## 3D scene scripts:
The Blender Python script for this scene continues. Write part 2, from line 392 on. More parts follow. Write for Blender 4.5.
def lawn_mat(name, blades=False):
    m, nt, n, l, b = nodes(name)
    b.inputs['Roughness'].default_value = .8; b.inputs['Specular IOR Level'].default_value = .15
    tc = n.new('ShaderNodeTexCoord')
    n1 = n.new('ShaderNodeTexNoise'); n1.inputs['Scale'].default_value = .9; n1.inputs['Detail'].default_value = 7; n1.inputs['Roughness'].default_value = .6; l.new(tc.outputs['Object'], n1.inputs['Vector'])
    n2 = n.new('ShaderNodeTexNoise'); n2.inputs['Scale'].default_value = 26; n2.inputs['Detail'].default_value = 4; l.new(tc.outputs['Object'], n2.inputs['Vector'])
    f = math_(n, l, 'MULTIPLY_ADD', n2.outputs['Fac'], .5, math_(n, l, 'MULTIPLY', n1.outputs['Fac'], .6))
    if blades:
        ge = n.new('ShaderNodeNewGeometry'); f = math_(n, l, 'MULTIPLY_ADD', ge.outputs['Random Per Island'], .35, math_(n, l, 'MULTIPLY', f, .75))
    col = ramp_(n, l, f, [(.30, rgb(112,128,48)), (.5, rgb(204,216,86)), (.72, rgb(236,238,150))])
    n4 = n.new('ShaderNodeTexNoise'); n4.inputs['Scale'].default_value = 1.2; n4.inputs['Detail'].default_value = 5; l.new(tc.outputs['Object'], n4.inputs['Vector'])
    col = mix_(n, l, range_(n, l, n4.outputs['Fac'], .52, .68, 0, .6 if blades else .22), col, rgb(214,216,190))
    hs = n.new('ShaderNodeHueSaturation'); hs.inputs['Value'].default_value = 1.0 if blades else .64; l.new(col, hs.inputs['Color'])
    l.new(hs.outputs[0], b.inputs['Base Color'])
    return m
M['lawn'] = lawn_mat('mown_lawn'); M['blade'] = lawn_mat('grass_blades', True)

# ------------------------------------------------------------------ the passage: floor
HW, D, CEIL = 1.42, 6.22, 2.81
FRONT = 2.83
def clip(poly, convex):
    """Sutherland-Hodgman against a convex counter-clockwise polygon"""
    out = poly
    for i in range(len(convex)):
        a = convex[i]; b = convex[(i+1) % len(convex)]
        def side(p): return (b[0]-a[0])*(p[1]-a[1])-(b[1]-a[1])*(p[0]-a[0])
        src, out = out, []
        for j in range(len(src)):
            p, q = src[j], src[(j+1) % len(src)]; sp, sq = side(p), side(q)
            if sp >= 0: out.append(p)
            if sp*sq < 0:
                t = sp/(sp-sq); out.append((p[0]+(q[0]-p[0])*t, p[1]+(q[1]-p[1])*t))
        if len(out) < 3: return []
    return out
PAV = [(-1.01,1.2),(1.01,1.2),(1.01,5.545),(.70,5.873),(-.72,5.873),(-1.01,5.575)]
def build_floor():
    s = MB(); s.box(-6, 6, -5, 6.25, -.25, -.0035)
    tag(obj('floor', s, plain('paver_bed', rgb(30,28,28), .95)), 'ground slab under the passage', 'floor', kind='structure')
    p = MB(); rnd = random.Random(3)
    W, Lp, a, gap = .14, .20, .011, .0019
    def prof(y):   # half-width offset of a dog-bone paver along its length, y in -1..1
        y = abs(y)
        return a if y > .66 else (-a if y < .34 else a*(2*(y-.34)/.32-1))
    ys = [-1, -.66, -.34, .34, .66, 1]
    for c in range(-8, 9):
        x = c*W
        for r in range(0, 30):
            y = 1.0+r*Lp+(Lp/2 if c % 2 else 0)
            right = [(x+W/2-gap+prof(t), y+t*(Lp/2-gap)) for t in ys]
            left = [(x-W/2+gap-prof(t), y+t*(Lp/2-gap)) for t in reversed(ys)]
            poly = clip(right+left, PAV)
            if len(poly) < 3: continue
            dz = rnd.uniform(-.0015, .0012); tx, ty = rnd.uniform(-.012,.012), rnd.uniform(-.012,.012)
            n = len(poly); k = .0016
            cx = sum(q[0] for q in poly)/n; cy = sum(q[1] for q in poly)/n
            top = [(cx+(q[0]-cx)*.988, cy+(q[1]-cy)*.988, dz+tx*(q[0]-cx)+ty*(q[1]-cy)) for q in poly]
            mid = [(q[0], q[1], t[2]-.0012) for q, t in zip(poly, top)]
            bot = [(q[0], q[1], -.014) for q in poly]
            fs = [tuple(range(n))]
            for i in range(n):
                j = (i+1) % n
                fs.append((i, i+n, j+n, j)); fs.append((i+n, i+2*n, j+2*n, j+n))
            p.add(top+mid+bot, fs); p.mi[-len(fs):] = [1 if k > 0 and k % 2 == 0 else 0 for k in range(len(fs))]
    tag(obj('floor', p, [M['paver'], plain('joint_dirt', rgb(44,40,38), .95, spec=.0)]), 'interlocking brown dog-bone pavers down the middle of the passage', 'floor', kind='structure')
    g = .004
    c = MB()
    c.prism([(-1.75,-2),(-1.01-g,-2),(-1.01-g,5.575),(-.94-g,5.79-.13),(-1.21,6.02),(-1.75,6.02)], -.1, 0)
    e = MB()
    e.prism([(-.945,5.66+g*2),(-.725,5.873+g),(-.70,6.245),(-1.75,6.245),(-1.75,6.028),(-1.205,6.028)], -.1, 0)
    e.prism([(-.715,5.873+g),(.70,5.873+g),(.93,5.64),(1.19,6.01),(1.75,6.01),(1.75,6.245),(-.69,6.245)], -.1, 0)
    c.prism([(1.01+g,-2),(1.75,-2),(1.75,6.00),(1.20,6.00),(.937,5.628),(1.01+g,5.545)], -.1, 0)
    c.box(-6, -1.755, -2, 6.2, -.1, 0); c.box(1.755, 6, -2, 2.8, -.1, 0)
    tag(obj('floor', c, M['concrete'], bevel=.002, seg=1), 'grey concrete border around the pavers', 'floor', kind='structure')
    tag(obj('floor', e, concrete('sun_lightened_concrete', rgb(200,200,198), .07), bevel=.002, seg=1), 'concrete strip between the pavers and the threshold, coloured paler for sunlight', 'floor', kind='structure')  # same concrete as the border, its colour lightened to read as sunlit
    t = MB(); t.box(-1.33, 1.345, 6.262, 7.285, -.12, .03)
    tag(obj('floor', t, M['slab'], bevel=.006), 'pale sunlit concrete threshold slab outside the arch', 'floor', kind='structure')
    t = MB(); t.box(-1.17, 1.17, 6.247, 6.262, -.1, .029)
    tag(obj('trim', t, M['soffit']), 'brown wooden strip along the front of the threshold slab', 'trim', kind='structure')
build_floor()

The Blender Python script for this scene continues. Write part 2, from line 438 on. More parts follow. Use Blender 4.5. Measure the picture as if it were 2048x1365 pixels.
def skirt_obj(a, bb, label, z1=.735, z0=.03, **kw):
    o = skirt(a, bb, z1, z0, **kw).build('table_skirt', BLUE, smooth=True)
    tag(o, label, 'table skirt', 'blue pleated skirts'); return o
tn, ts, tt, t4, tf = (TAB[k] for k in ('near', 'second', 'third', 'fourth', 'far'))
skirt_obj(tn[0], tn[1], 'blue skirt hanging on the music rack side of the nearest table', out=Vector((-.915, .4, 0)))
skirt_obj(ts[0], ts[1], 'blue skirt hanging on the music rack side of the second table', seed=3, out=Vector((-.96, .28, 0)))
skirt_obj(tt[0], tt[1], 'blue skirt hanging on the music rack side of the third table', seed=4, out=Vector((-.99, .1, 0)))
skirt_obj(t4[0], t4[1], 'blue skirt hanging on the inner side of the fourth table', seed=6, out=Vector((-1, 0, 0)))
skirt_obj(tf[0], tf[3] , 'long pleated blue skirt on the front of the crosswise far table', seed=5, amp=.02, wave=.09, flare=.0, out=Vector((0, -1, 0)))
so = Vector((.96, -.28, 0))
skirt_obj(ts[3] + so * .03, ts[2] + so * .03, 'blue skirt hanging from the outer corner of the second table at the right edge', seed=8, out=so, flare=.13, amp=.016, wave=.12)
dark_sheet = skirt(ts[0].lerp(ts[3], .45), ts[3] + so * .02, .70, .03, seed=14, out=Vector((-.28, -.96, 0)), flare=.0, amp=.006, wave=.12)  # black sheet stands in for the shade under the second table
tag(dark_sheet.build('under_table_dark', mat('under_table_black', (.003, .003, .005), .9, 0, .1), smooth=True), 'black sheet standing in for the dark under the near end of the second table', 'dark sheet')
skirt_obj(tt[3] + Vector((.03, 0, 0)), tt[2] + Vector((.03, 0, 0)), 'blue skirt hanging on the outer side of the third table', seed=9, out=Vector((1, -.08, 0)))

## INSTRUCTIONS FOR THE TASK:
Verbatim output is expected for the lines from the start of the data to the line in which "M['lawn'] = lawn_mat('mown_lawn');" appears, both included.

## COMPLETE RESPONSE:
The Blender Python script for this scene continues. Write part 2, from line 392 on. More parts follow. Write for Blender 4.5.
def lawn_mat(name, blades=False):
    m, nt, n, l, b = nodes(name)
    b.inputs['Roughness'].default_value = .8; b.inputs['Specular IOR Level'].default_value = .15
    tc = n.new('ShaderNodeTexCoord')
    n1 = n.new('ShaderNodeTexNoise'); n1.inputs['Scale'].default_value = .9; n1.inputs['Detail'].default_value = 7; n1.inputs['Roughness'].default_value = .6; l.new(tc.outputs['Object'], n1.inputs['Vector'])
    n2 = n.new('ShaderNodeTexNoise'); n2.inputs['Scale'].default_value = 26; n2.inputs['Detail'].default_value = 4; l.new(tc.outputs['Object'], n2.inputs['Vector'])
    f = math_(n, l, 'MULTIPLY_ADD', n2.outputs['Fac'], .5, math_(n, l, 'MULTIPLY', n1.outputs['Fac'], .6))
    if blades:
        ge = n.new('ShaderNodeNewGeometry'); f = math_(n, l, 'MULTIPLY_ADD', ge.outputs['Random Per Island'], .35, math_(n, l, 'MULTIPLY', f, .75))
    col = ramp_(n, l, f, [(.30, rgb(112,128,48)), (.5, rgb(204,216,86)), (.72, rgb(236,238,150))])
    n4 = n.new('ShaderNodeTexNoise'); n4.inputs['Scale'].default_value = 1.2; n4.inputs['Detail'].default_value = 5; l.new(tc.outputs['Object'], n4.inputs['Vector'])
    col = mix_(n, l, range_(n, l, n4.outputs['Fac'], .52, .68, 0, .6 if blades else .22), col, rgb(214,216,190))
    hs = n.new('ShaderNodeHueSaturation'); hs.inputs['Value'].default_value = 1.0 if blades else .64; l.new(col, hs.inputs['Color'])
    l.new(hs.outputs[0], b.inputs['Base Color'])
    return m
M['lawn'] = lawn_mat('mown_lawn'); M['blade'] = lawn_mat('grass_blades', True)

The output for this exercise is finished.